Portfolio: RyanK Uncategorized

Module 11: Work

Sorry for the delay on this post. Had some technical issues to overcome. I have completed my visuals, and now they are ready to be used for a presentation. They are geographical maps that each carry out the task of identifying how many historical sites are in each U.S. state, and each U.S. county. Some of them simply list the number of historical sites, while others compare the number of historical sites in each state/county to their respective populations by a factor of 100,000.

Interactively speaking they all feature sliders that allow the user to determine a numeric range on each map. This feature is a simple, clean, and easy way for the user to narrow down just how many sites are in each location, especially on the county level where the maps tend to become complicated. I have also included annotations, which will be visible during the Week 13 conference, but I would like to hide them so that they do not produce too much of a distraction for the user. I would like to make it so that the user needs to click on a button or tab or something to reveal the annotations.

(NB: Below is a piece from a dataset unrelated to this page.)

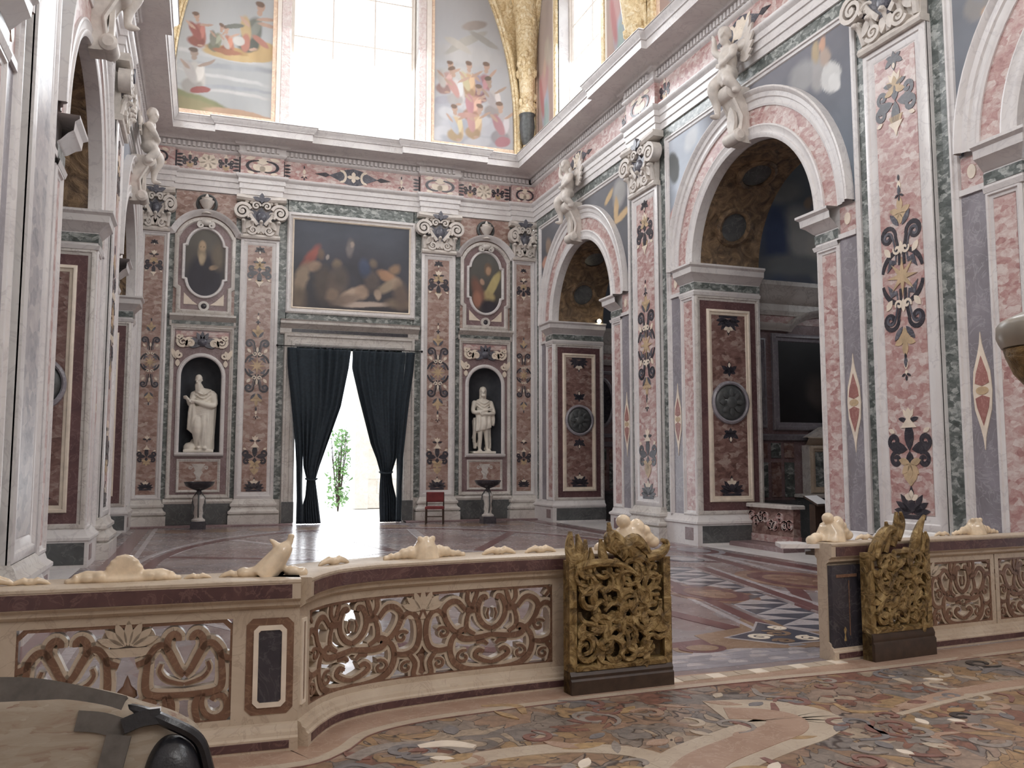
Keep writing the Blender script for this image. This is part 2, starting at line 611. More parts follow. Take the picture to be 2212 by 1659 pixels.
def canvas(name, u0, u1, v0, v1, base, ops, parent, Mx, keep=None, res=0.035, w=0.0, mat='paint', seed=1, grain=0.35):
    """painted surface: base = (bottom colour, top colour); ops = soft strokes (cx, cy, rx, ry, angle, colour, softness) in 0..1 units"""
    nu, nv = max(8, int((u1 - u0) / res)), max(8, int((v1 - v0) / res))
    X, Y = np.meshgrid(np.linspace(0, 1, nu), np.linspace(0, 1, nv))
    asp = (u1 - u0) / (v1 - v0)
    C = np.array(base[0])[None, None] * (1 - Y[..., None]) + np.array(base[1])[None, None] * Y[..., None]
    nz = fbm(nu, nv, 5, seed)
    n2 = fbm(nu, nv, 5, seed + 50)
    wk = 0.05
    wx, wy = (fbm(nu, nv, 6, seed + 9) - 0.5) * wk, (fbm(nu, nv, 6, seed + 19) - 0.5) * wk * max(asp, 0.4)
    for cx, cy, rx, ry, an, col, soft in ops:
        dx, dy = (X + wx - cx) * asp, (Y + wy - cy)
        c, s_ = cos(an), sin(an)
        a, b_ = (dx * c + dy * s_) / (rx * asp), (-dx * s_ + dy * c) / ry
        d = np.sqrt(a * a + b_ * b_)
        f = np.clip((1 - d) / max(soft, 1e-3) + 0.5, 0, 1)[..., None]
        sh = (0.82 + 0.36 * n2)[..., None]
        C = C * (1 - f) + np.array(col)[None, None] * sh * f
    C = C * (1 - grain / 2 + grain * nz[..., None])
    C = np.clip(C, 0, 1)
    us, vs = u0 + X * (u1 - u0), v0 + Y * (v1 - v0)
    V = np.stack([us.ravel(), vs.ravel(), np.full(us.size, w)], 1)
    F = []
    for j in range(nv - 1):
        for i in range(nu - 1):
            q = (j * nu + i, j * nu + i + 1, (j + 1) * nu + i + 1, (j + 1) * nu + i)
            if keep is None or all(keep(V[k][0], V[k][1]) for k in q):
                F.append(q)
    me = bpy.data.meshes.new(name)
    me.from_pydata(V.tolist(), [], F)
    at = me.color_attributes.new('Col', 'FLOAT_COLOR', 'POINT')
    at.data.foreach_set('color', np.concatenate([C.reshape(-1, 3), np.ones((C.shape[0] * C.shape[1], 1))], 1).astype(np.float32).ravel())
    me.materials.append(M[mat])
    return put(me, name, parent, Mx)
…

The visual style looks great in my opinion. I chose a green motif for the maps that depict the number of historical sites by themselves, as the website for the New York State Parks, Recreation, and Historic Preservation carries a green theme. The population-based maps carry a blue motif considering the U.S. Census website is also blue. These colors are easy to see, and work great as their shades show different values.

Lastly, the argument that corresponds to this data explains why some N.Y. counties contain a disproportionately high concentration of historical sites. Some can simply be attributed to a low population, but others require more of an explanation than what the maps show. As of now, I am still looking for that answer.

2 replies on “Module 11: Work”

Sorry for the late reply. I couldn’t think of how to effectively hide them, but that’s ok. They mainly serve to provide some context information about the visuals themselves more so than context information surrounding the main argument.